8. A fuel injected internal combustion engine as set forth in claim 7 wherein the threaded fasteners for affixing the fuel rail to the cylinder head are disposed at a different angle to the cylinder head surface than the axis of the fuel injector.

9. A fuel injected internal combustion engine as set forth in claim 8 wherein the angle of the threaded fasteners to the cylinder head surface is inclined toward the intake manifold relative to the axis of the fuel injector.

10. A fuel injected internal combustion engine as set forth in claim 9 wherein the threaded fasteners are perpendicular to the cylinder head surface and the axis of the fuel injector is inclined away from the intake manifold.

11. A fuel injected internal combustion engine as set forth in claim 7 wherein the threaded fasteners are parallel to the axes of the intake passages.

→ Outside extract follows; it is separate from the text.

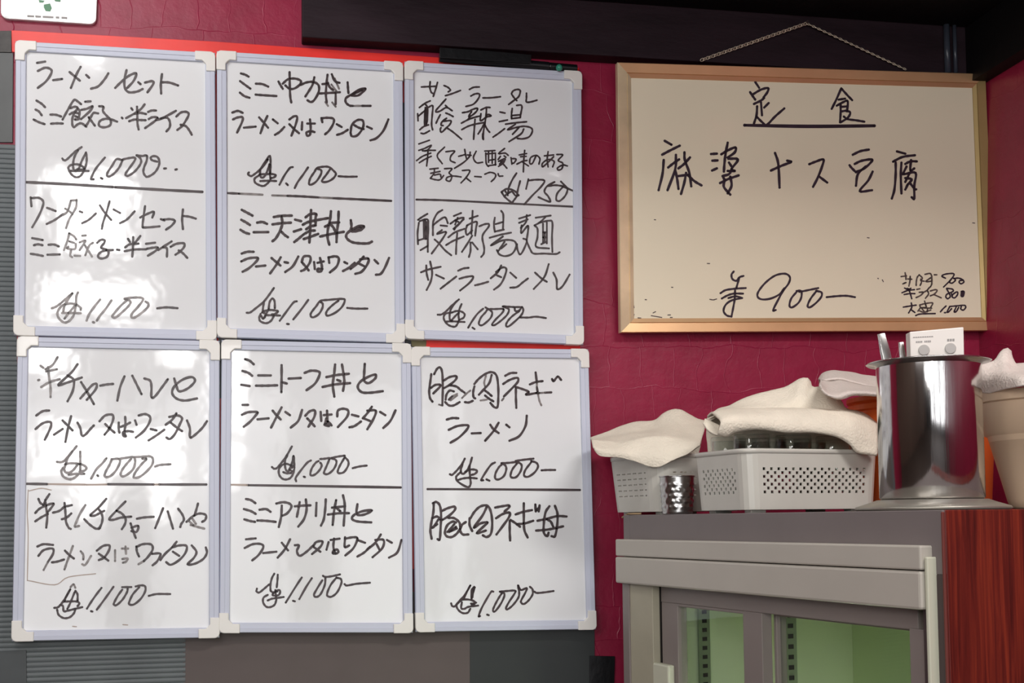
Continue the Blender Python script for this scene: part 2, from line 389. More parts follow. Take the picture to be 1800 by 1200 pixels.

12. A fuel injected internal combustion engine as set forth in claim 11 wherein the fuel rail is affixed to the cylinder head by at least one angularly shaped bracket having a first leg affixed to one side of said fuel rail and a second leg which cooperates with the threaded fasteners for affixing said bracket to said cylinder head.

13. A fuel injected internal combustion engine as set forth in claim 1, further including a camshaft journaled in the cylinder head and juxtaposed to the fuel rail so that the fuel rail is disposed between the air intake manifold and the camshaft.

14. A fuel injected internal combustion engine as set forth in claim 13, wherein the threaded fasteners are received in tapped openings formed in a wall of the cylinder head, said wall being juxtaposed to but spaced transversely outwardly from a surface of said cylinder head that is engaged by a further threaded fastener for affixing said cylinder head to an associated engine body.

15. A fuel injected internal combustion engine as set forth in claim 1, wherein the threaded fasteners are received in tapped openings formed in a wall of the cylinder head, said wall being juxtaposed to but spaced transversely outwardly from a surface of said cylinder head that is engaged by a further threaded fastener for affixing said cylinder head to an associated engine body.